GNOME Bugzilla – Bug 144585
Unable to launch custom applications in home dir by their name.
Last modified: 2020-11-06 20:19:32 UTC
Steps to simulate the problem:- 1. Create your own application say myapp in the home directory say /home/test 2. Invoke run application dialog using Actions -> Run Application. 3. Specify myapp in run application dialog. Observation and bug: An error dialog appears saying, "Cannot display location 'file:///home/test/myapp" Details: There is no default action associated with this location." This error message can be confusing to the end user. i.e. The user would expect run application to execute his/her binary instead of trying to display it.
The error message needs to modified to provide more clarity to the user. i.e. currently, when the display of the file fails, the error message only communicates the display failure. However, internally the failure to display a file occurs after the failure to launch it (or find it in the PATH). So, the user should be notified in a manner which depicts that either one or both of the two failures occured, due to which it could not launch/display the file. e.g. Cannot execute command 'myapp' or display location 'file:///home/test/myapp'. This way, 2 things would become implicitly clear to the user:- 1) Just typing "myapp" is not sufficient for execution. i.e. either the complete (absolute) path should be provided or the binary be moved into the standard path being used by shell. 2) The location url 'file:///home/test/myapp' cannot be displayed either since it's a binary (The user would not expect a binary to be displayed anyway). Now just a quick look at the other option:- Could we execute binaries which are present in the home path, using the run dialog? (since auto-complete feature prompts the user on the available binary files as well, in the home directory). Executing binaries which lie in the home path (and not in shell PATH), without specifying the absolute path, is not possible using shell. This is a behaviour consistent with all applications which also use shell for execution of binaries. Trying to execute binaries which lie in non-standard path, would be a bad hack. So, the best solution available was to improve the error message to get closest to achieving clarity for the user.
Created attachment 28822 [details] [review] Patch to fix the problem.
You should be able to run any program by specifying its path, IMHO. Even if its not in $PATH. Frank, what do you think?

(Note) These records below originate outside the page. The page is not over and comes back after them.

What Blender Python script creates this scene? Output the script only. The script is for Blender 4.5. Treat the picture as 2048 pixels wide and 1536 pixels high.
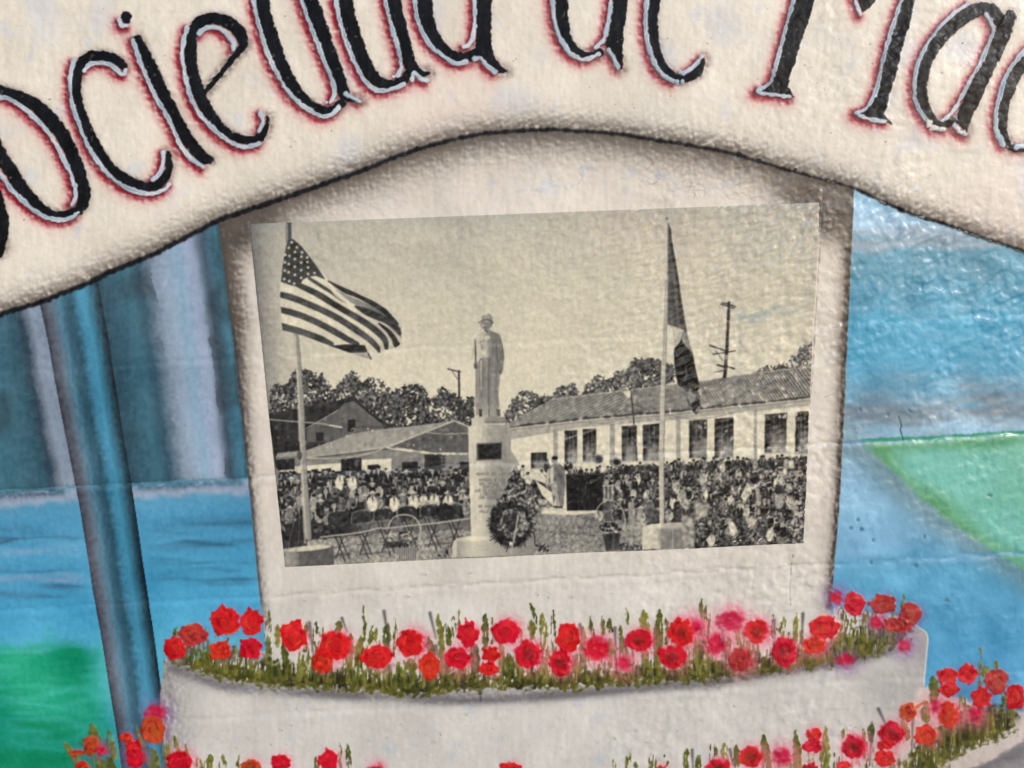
import bpy, math, time
import numpy as np
from mathutils import Matrix
T0 = time.time()
scene = bpy.context.scene
for o in list(bpy.data.objects): bpy.data.objects.remove(o)

# ------------------------------------------------------------------ camera
FPX, CX, CY, DIST = 1500.0, 1024.0, 768.0, 1.25        # focal length in photo pixels, distance to the wall in metres
def _n(v): v = np.array(v, float); return v/np.linalg.norm(v)
dv = _n((271, -7162, -FPX)); ez = -dv                  # world up seen from the camera
dh = np.array((1, .05, 0.0)); dh[2] = -(dv[0]*dh[0]+dv[1]*dh[1])/dv[2]; ex = _n(dh)
ey = np.cross(ez, ex)
R = np.array([ex, ey, ez])                              # camera axes -> world
fwd = R @ np.array((0, 0, -1.0))
CAM = np.array((0, 0, 1.35)) - fwd*DIST
PXM = DIST/FPX                                          # metres per photo pixel near the centre
def to_world(px, py):
    u, v = px-CX, CY-py
    d = [R[i, 0]*u+R[i, 1]*v-R[i, 2]*FPX for i in range(3)]
    t = -CAM[1]/d[1]
    return CAM[0]+t*d[0], CAM[2]+t*d[2]                 # x, z on the wall plane y = 0
cd = bpy.data.cameras.new('camera'); cam = bpy.data.objects.new('camera', cd); scene.collection.objects.link(cam)
m = np.eye(4); m[:3, :3] = R; m[:3, 3] = CAM
cam.matrix_world = Matrix(m.tolist())
cd.sensor_width = 36; cd.lens = 36*FPX/2048; cd.clip_start = .01; cd.clip_end = 200
scene.camera = cam

# ------------------------------------------------------------------ sky, sun, exposure
SUN_EL, SUN_AZ = math.radians(19), math.radians(48)     # azimuth measured from the wall's normal towards the right
w = bpy.data.worlds.new('World'); scene.world = w; w.use_nodes = True
nt = w.node_tree; bg = nt.nodes['Background']
sky = nt.nodes.new('ShaderNodeTexSky'); sky.sky_type = 'NISHITA'; sky.sun_disc = False
sky.sun_elevation = SUN_EL; sky.sun_rotation = math.pi-SUN_AZ; sky.air_density = 1.0; sky.dust_density = .6; sky.ozone_density = 1.8
nt.links.new(sky.outputs[0], bg.inputs[0]); bg.inputs[1].default_value = .15
ld = bpy.data.lights.new('sun', 'SUN'); ld.energy = 2.0; ld.angle = math.radians(6); ld.color = (1, .97, .94)
sun = bpy.data.objects.new('sun', ld); scene.collection.objects.link(sun)
sd = np.array((math.cos(SUN_EL)*math.sin(SUN_AZ), -math.cos(SUN_EL)*math.cos(SUN_AZ), math.sin(SUN_EL)))
from mathutils import Vector
sun.rotation_euler = Vector(sd.tolist()).to_track_quat('Z', 'Y').to_euler(); sun.location = (3, -4, 4)
vs = scene.view_settings; vs.view_transform = 'Standard'; vs.look = 'None'; vs.gamma = 1; vs.exposure = 0.54
vs.use_curve_mapping = False
scene.render.engine = 'CYCLES'

# ------------------------------------------------------------------ noise fields (photo pixel space, period 2560 x 2048)
LS, LW, LH = 2.0, 1280, 1024
_fu = np.fft.rfftfreq(LW)/LS; _fv = np.fft.fftfreq(LH)/LS
def gnoise(seed, su, sv, ang=0, lo=None):
    r = np.random.default_rng(seed); f = np.fft.rfft2(r.standard_normal((LH, LW)))
    c, s = math.cos(ang), math.sin(ang); U, V = np.meshgrid(_fu, _fv)
    a, b = U*c+V*s, -U*s+V*c
    g = np.exp(-2*math.pi**2*(su*su*a*a+sv*sv*b*b))
    if lo: g = g-np.exp(-2*math.pi**2*lo*lo*(U*U+V*V))
    n = np.fft.irfft2(f*g, s=(LH, LW)); n -= n.mean(); return (n/n.std()).astype(np.float32)
NZ = dict(low=gnoise(1, 90, 90), mid=gnoise(2, 28, 28), lump=gnoise(3, 4.2, 4.2, 0, 26), diag=gnoise(4, 8.0, 3.4, -.5, 30),
          vert=gnoise(5, 2.2, 11, 0, 40), fine=gnoise(6, 1.6, 1.6, 0, 12), horz=gnoise(7, 26, 5, 0, 80), blot=gnoise(8, 11, 11, 0, 60),
          f2=gnoise(9, 2.4, 2.4, 0, 14), cr=gnoise(11, 4.6, 4.6, 0, 40), leaf=gnoise(10, 3.0, 3.0, 0, 9))
def nz(k, X, Y, dx=0, dy=0):
    a = NZ[k]; u = (X+dx)/LS; v = (Y+dy)/LS
    i = np.floor(u).astype(np.int32); j = np.floor(v).astype(np.int32); fx = (u-i).astype(np.float32); fy = (v-j).astype(np.float32)
    i0, i1, j0, j1 = i % LW, (i+1) % LW, j % LH, (j+1) % LH
    return (a[j0, i0]*(1-fx)+a[j0, i1]*fx)*(1-fy)+(a[j1, i0]*(1-fx)+a[j1, i1]*fx)*fy
def sst(a, b, x): t = np.clip((x-a)/(b-a), 0, 1); return t*t*(3-2*t)

# ------------------------------------------------------------------ object register
REG = []
def reg(name, parent=None, label=None, mat='wall_paint', kind=None):
    REG.append(dict(name=name, parent=parent, label=label, mat=mat, kind=kind)); return len(REG)-1

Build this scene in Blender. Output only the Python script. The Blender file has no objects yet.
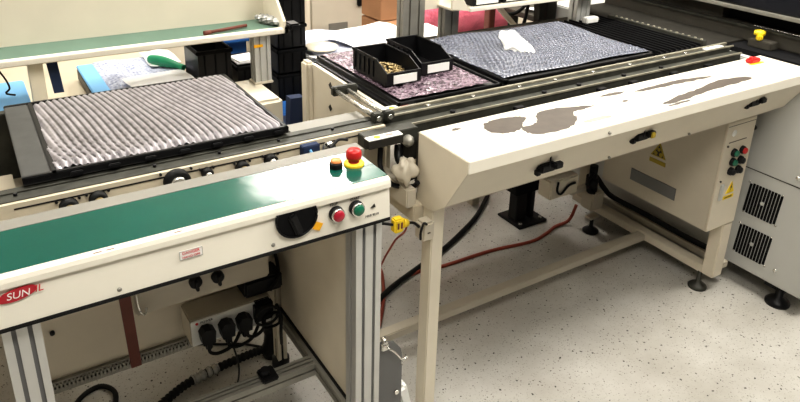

Hey Mark, I agree and it is possible even now. i.e. when you specify the absolute path of a binary, then irrespective of it being in $PATH, it will be run. The patch only improves the error message to handle a particular situation when a user specifies only the binary name without giving it's path, and this binary is not in $PATH either. Thanks.
I'm not sure. You could call it a safety feature that we don't execute a file unless it's in $PATH or you give the absolute path. That would prevent users accidentally running an executable file that they got from somewhere, when they actually just want to view it. Regarding the patch, I think you need to escape the command before using it in a message. Mark, I attached a patch to bug 133243. Let me know what you think.
Created attachment 28923 [details] [review] Modified patch. Please review the modified patch.
I'm not sure the wording is better with this patch. The error dialog will say: "Cannot execute command 'myapp' or display location 'file:///home/test/myapp" Details: There is no default action associated with this location." The details given are only related to the "location part" of the error. But I don't know how we can improve this...
What about "Details: There is no [default] application associated with the attempted action." If we know this is an executable, I think we should tailor a message specific to this case, and give the user an option of executing it anyway (and then, perhaps, remember the decision for this specific executable in the future).
I agree with Vidar that part of the right approach to solving this is to give people the option of launching it, with an appropriate warning that it may or may not be the one they expect- something like 'this program was not installed by your administrator and may be unsafe' or something like that maybe? Also worth noting that string freeze is coming up on us- this needs to happen soon...
Comment on attachment 28923 [details] [review] Modified patch. Seems to be agreement that the wording still needs work.